His vision on where the market must go emanates from an acceptance that it has failed on a number of issues in the past. "Name me a number of other things we could have done better, especially electronic trading - which we have failed at spectacularly.
"Kinnect is deeply unfortunate, a lot of money was spent on it. I was involved in the early stages and to see it five years on to fail is a great shame."
Cost-stripping
Kendrick's 'to do' list also includes stripping costs out of the market.
"In the past London underwriters have probably been too anxious to pay too much commission to brokers to attract business and I am not convinced we need to do that," he says.
Then there is the situation of greater broker transparency in remuneration.
Kendrick has made it an ambition to campaign for transparency of broker remuneration while strengthening relationships with the broking community. But isn't there a contradiction here that the former will impact negatively on the latter?
"The greater transparency injected into a relationship or negotiation brings a greater degree of honesty and openness and therefore trust," he says. "If I know the intermediary with whom I am trading and exactly what he gets out of the deal from the clients, I will want to do business with that gentleman.
"If someone wants to hide what their commissions are, I do not want to do business with someone who is not open and upfront with me."
So what has the broker reaction been like to this approach? "The broker response has been mixed," Kendrick says.
"I am not going to name names, but the brokers that have come under more pressure from (New York Attorney General Eliot Spitzer) are more likely to understand the concept of transparency than those who have not."
Kendrick will have regular monthly meetings with the Lloyd's franchise board and discussions with Lord Levene twice a year to assess progress. "We have to work together. It is safe to say everyone wants to move forward," he says with passionate zeal.
But at the same time his role will sometimes pit him against the Lloyd's great and the good. "I do have to stand up for our members and we have a wide diversity of members. That is one of the most challenging aspects of this role," he says.
"The aim is that I am articulating for the market as a whole, not one of the bigger agencies or segments, but the market."
There is no doubt that his extensive experience with Ace has proved invaluable and helped him to pit the strengths of Lloyd's as a market against the challenge of Bermuda.
"Lloyd's is the biggest hub in insurance. Bermuda is a small island with not that many companies, it cannot have 100 underwriters - in London you can. So in Lloyd's you have capacity, expertise, flexibility, and you have a subscription market for very large risks."
Regulation
He also is focused on compliance and regulation, with a new e-learning course on EU competition law introduced by the LMA.
"One thing that is going to increase within the financial arena is regulation, whether it is from the EU or FSA. I think it is a good thing. I don't believe it should hamper business, but it is there to protect the consumer and ensure that people operate in a professional fashion. If you can be ahead of the regulatory curve then that is a very good thing. Nobody should be scared of regulation, just embrace it and move on. It is there for a reason."

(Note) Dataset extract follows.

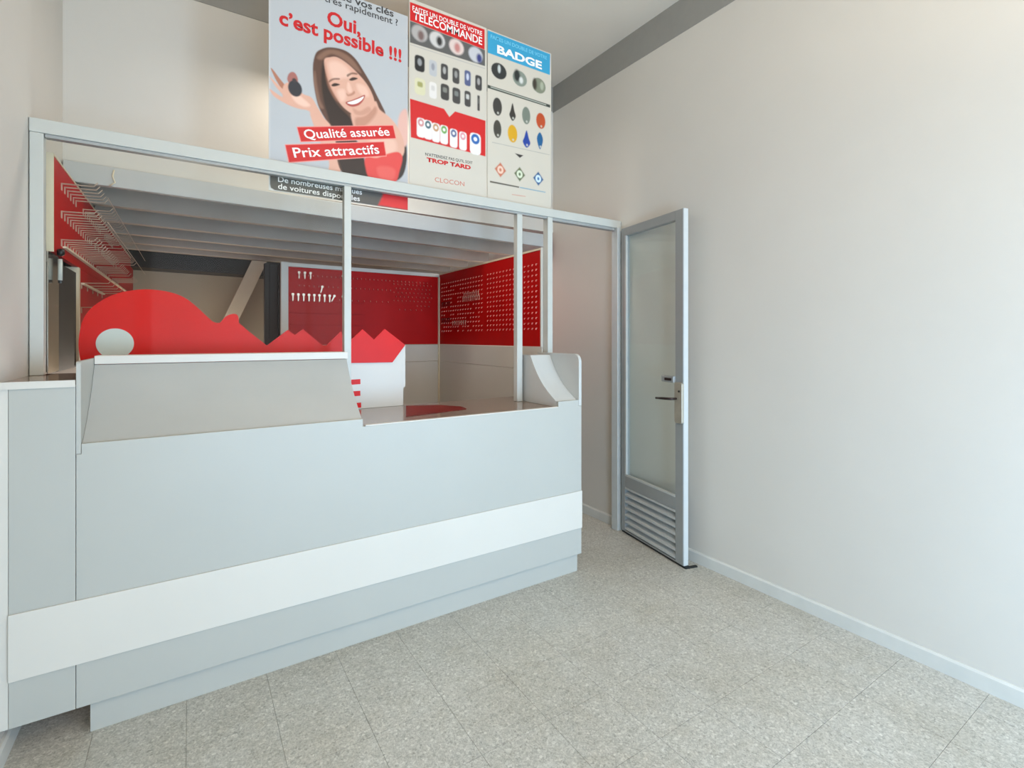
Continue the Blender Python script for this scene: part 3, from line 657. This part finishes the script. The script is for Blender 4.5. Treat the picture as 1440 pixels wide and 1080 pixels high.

And the argument that with increased regulation comes an excessive increased administrative burden does not wash with Kendrick. "Banking is more regulated that we are, but HSBC produces a £20bn profit, so it proves it can be done."
Kendrick concludes by talking about the tough environment the market - and he - is facing. "This year is going to be tougher year than 2005, notwithstanding the losses from the hurricanes. The market is still declining other than in a few certain areas. There is increased competition, brokers are under pressure to reduce costs as we are, and contract certainty is looming.
There are plenty of things going on in 2006 that will keep us busy."